At The Attic in Long Beach, an embracing of both its former and newer self
This isn’t to say The Attic has completely ditched its old self—no: It has opted to embrace its former self, with Slaugh creating some of the best Southern American-inspired food in the region with beautiful riffs on everything from bacon-fat baked cornbread to chicken’n’waffles while also offering up sea urchin cappuccinos, beef carpaccio, fried octopus, and eye-widening hunks of bone sliced down the middle and stacked for the burrowing of marrow.
(They’ve also done an amazing job of simultaneously taking themselves seriously but not at all: Their dog menu is one of the most adorable things on the planet.)
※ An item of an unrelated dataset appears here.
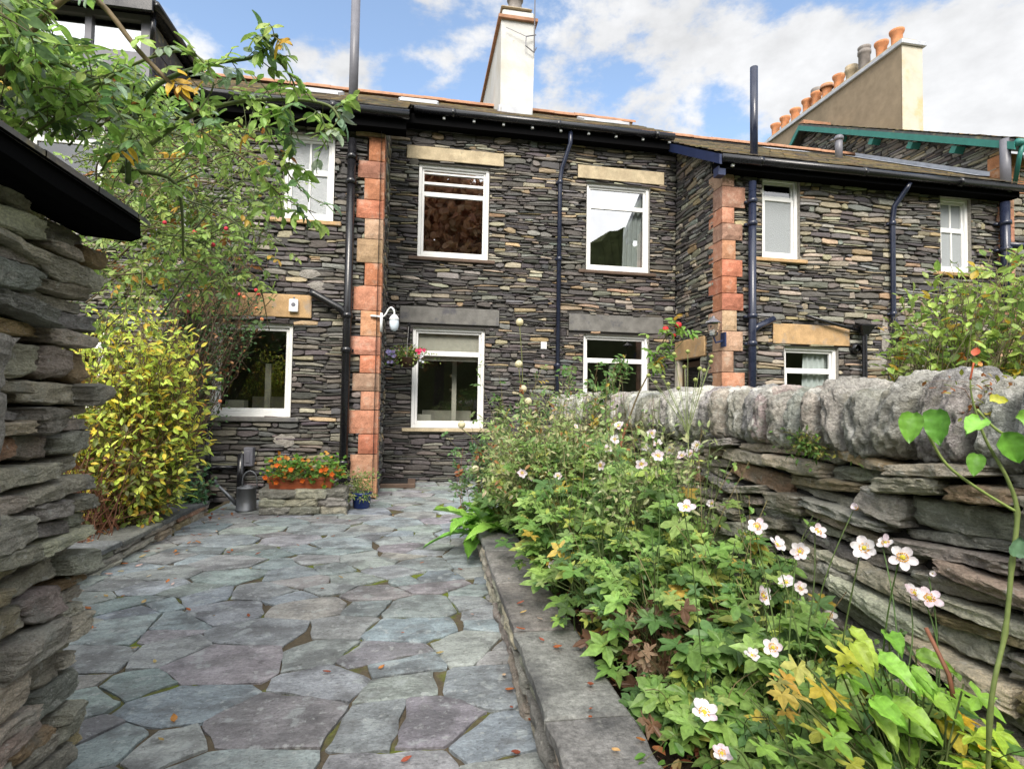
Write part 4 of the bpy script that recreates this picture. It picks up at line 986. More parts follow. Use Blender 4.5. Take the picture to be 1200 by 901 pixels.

In this vein, the same could be said of its cocktail program: They have not remotely ditched their (even better) Bloody Mary menu that came to define its Instagram era but rather, embrace and elevate it. And when it comes to cocktails specifically, it is worthy of note that they were serving Vieux Carrés and sazeracs long before the rest of the city caught up—but current lead cocktail developer Nathaniel Ochoa has taken on a (repeat: simultaneous) embracing of that classic cocktail past and the current.
You will undoubtedly be able to score a masterful martini or Last Word from Ochoa; the man has worked the bar in everywhere from Chicago to New York City so that is a given. But his playful if not outright whimsical take on drinks—from mimicking a carrot stick to giving a nod to Operation Ivy—are nothing short of awesome.
The Attic will also feature an exclusive Long Beach Last Call menu
Ochoa has created a two-cocktail menu which will be exclusively featured through the stretch of Long Beach Last Call, Mar. 1 through Mar. 10.
They are…
Operation Pomegranate: Bourbon | Pomegranate-caramel syrup | Lemon | Egg white
Bunny in the Bank: Mezcal | Carrot syrup | Lemon | “Hearty pinch of salt” | Parsley | Thyme
Wait–you mention “Long Beach Last Call.” What is it?
After the success of my restaurant week last year during August, Long Beach Food Scene Week, bar owners and tenders rightfully asked: “What about a week for us?”
So I decided to oblige and present Long Beach Food Scene: Last Call, a ten-day long celebration of Long Beach’s amazing bar culture, it’s even more amazing workers, and the industry that often goes without recognition as one of our city’s largest economic and social drivers.
Thanks to my collaborators—Scott Lennard of RNDC and Chris Lewis of Nosotros Tequila y Mezcal—we’ve created some 15 events across the ten-day span on Last Call. To say the least, we’ve worked our asses off and we hope you’ll come out and celebrate with us (that is, if we make it to Day 10 alive).
And The Attic is a part of that—so go order a drink.